The lie we tell ourselves is that we do something brave when you run back in to fetch a loved one. The problem is, I knew instantly for myself it wasn’t true at all. The truth is, I ran back in because I only had two choices to make: to stand outside and forsake my humanity, letting something horrible happen, or I could do the only thing that matters and go in and get my son.
Millions of Americans right now are in the same position I am. They love someone who will be adversely impacted by an administration that does not understand the impact that IDEA and educational opportunities have changed our country for the better on behalf of those with disabilities.
I look back through the photos of my son, the one to the left, months after our fire in 2008, and it reminds me of the position we are in today with the Trump administration.
Over the last few weeks, I have had the opportunity to speak with several elected officials, campaign officers, candidates for national party offices and state and local chairs.
I get asked a lot of questions about how elections look, what opportunities are out there, and how do we get better, not just as a party, but as a nation.
I remind them all of this: we are at a crossroads in history. For many of us, even if you do not recognize it, the building is on fire. We can fight, with all of our strength, to protect as many as we can. Not because it makes us great people, but because if we do anything else we will never, ever forgive ourselves for our failure to show leadership and do the right thing.
I hope we all remember this: supporting our fellow human being requires a finite amount of courage. Refusing to do so is a commitment to a lifetime of regret, and there will always be reminders.
Save yourself that agony. Do the right thing. It may seem difficult to stay in opposition for so long, but for millions of Americans — like my son — the damage of this administration will impact the rest of their lives.

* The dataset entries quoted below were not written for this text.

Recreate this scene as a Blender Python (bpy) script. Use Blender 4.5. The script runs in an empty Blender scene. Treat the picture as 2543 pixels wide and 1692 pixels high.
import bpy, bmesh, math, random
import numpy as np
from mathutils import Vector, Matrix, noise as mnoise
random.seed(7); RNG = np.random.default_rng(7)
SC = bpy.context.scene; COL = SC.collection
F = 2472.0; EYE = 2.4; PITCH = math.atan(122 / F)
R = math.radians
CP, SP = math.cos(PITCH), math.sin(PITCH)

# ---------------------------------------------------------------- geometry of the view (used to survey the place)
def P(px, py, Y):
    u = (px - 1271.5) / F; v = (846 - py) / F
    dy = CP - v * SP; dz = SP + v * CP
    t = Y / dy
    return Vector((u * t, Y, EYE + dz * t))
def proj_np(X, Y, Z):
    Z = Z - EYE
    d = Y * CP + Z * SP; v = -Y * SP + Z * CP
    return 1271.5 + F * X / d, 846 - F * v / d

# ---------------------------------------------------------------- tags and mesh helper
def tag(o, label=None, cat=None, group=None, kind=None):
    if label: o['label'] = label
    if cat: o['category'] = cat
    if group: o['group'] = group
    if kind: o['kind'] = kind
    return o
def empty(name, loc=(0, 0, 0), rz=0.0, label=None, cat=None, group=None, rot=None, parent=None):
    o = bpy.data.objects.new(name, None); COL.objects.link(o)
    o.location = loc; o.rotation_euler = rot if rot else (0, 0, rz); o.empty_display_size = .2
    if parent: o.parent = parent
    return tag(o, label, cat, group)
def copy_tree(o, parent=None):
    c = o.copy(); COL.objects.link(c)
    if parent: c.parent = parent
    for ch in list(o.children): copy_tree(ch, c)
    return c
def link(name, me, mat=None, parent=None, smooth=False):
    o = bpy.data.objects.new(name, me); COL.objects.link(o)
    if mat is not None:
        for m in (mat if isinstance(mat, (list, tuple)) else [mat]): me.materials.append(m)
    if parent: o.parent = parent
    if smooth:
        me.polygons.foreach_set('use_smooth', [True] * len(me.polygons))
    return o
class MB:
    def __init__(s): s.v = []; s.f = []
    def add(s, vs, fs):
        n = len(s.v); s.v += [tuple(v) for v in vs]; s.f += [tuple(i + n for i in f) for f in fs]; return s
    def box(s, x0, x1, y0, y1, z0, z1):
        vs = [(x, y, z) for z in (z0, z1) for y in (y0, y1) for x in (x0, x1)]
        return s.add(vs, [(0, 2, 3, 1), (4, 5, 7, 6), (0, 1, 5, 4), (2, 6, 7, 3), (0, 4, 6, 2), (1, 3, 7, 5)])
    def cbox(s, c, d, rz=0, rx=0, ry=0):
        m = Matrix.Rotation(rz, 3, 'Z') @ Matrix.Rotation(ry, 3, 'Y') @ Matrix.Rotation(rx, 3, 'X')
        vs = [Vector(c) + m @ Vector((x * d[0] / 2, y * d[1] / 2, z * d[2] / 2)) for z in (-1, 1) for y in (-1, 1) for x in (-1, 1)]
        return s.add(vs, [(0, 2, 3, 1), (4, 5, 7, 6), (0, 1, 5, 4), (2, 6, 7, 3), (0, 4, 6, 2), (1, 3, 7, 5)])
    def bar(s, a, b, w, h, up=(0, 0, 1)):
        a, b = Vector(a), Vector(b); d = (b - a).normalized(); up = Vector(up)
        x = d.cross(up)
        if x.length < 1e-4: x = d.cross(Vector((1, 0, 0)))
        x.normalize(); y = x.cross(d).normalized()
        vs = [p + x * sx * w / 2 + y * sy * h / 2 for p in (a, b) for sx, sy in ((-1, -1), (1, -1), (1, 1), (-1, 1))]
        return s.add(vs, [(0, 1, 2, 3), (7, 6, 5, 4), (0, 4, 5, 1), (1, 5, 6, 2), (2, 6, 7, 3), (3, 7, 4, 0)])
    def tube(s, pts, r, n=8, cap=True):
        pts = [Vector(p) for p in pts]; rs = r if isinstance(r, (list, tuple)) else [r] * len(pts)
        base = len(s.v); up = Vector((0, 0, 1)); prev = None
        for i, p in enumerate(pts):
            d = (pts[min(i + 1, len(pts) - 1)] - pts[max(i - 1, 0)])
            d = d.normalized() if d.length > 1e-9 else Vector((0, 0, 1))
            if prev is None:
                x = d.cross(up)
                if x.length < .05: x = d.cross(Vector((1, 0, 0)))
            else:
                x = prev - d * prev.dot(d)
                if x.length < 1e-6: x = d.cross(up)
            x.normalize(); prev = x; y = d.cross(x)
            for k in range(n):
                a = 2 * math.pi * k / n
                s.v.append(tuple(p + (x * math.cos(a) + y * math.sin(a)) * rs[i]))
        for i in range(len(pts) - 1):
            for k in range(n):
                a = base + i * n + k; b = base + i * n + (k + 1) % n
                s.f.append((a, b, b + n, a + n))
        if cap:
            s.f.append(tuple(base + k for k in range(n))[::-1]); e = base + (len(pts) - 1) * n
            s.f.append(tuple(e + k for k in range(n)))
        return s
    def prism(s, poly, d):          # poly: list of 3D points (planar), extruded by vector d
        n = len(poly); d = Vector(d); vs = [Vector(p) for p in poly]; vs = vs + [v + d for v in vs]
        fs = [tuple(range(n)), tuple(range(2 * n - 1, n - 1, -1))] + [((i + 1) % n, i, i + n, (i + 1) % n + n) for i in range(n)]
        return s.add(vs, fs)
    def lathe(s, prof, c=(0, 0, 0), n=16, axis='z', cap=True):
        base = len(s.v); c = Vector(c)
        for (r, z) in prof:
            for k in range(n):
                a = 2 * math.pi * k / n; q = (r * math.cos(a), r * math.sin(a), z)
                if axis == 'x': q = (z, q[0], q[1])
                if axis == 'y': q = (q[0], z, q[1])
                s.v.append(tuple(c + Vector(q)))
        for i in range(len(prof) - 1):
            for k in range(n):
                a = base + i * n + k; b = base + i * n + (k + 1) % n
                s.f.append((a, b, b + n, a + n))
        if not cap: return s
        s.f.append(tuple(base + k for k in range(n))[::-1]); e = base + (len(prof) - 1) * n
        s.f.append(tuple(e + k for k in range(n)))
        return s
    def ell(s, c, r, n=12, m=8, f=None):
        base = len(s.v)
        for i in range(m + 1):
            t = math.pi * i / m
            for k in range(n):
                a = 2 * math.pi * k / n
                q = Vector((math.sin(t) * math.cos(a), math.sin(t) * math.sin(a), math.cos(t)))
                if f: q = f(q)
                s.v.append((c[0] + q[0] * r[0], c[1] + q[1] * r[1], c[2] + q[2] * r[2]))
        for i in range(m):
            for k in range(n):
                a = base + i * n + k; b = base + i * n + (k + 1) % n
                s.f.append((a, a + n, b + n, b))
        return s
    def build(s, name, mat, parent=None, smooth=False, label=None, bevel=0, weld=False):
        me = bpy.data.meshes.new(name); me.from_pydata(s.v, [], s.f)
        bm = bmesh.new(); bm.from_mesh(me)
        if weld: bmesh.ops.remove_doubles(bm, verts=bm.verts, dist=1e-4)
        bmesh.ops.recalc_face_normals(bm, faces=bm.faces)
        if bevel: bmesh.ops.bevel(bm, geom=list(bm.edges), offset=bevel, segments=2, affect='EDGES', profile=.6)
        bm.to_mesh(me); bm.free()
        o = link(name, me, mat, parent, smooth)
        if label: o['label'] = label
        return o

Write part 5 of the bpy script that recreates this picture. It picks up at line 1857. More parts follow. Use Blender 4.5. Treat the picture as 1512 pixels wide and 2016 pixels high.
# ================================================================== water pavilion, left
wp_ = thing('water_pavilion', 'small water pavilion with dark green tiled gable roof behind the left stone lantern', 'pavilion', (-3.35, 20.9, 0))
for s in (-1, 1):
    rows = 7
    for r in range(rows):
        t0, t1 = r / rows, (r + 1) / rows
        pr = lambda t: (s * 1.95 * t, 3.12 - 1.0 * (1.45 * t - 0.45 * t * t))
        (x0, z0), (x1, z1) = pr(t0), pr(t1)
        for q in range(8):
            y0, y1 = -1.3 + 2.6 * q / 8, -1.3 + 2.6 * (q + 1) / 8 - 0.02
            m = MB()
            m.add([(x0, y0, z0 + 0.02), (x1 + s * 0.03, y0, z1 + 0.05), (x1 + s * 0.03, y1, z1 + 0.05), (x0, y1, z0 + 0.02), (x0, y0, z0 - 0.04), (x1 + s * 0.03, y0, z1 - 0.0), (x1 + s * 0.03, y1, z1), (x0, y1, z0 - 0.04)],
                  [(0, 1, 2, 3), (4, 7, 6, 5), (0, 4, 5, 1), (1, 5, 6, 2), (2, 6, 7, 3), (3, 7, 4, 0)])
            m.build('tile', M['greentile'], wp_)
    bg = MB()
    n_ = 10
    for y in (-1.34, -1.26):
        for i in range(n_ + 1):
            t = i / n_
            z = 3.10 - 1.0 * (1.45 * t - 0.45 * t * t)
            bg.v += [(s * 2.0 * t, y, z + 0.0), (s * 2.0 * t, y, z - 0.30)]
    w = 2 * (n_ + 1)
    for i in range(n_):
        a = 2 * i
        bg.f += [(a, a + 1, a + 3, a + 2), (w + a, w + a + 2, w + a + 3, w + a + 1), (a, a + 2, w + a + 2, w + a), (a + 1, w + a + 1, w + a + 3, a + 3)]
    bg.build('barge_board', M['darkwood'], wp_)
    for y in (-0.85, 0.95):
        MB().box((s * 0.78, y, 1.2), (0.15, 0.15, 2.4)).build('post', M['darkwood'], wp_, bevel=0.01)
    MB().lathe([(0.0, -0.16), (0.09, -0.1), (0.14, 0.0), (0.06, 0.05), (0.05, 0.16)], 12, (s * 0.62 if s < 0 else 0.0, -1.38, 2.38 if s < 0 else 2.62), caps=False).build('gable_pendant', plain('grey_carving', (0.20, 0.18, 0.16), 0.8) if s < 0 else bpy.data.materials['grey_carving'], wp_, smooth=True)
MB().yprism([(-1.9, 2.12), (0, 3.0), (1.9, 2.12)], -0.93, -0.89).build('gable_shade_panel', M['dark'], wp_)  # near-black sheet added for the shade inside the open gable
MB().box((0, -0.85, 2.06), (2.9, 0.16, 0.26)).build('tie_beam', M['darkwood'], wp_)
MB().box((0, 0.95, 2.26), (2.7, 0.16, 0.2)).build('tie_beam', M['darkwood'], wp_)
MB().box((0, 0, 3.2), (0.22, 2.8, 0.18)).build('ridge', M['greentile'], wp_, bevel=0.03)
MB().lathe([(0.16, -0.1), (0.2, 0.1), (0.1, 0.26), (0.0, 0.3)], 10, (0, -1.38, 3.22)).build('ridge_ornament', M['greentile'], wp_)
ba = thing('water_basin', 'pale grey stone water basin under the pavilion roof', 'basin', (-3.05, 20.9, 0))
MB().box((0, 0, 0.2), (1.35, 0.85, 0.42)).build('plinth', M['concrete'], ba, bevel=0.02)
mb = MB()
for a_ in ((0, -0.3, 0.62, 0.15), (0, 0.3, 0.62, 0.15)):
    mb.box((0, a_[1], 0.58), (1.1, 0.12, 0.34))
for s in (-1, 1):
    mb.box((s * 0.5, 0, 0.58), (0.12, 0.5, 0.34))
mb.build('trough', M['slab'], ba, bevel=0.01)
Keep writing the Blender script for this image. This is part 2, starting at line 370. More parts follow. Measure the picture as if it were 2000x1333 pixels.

Could you live with yourself if, faced with the chance, you did not do everything in your power?
I cannot.
Wednesday, Feb 8, 2017 · 10:50:48 PM +00:00 · Chris Reeves
Update:
Some have noted the site, after several hours, now says technical difficulties. That said, the reason why so many of us are watching is because we have appointed someone who is opposed to this concept. Whether it is today or tomorrow, we know that battle is coming. And we are all waiting.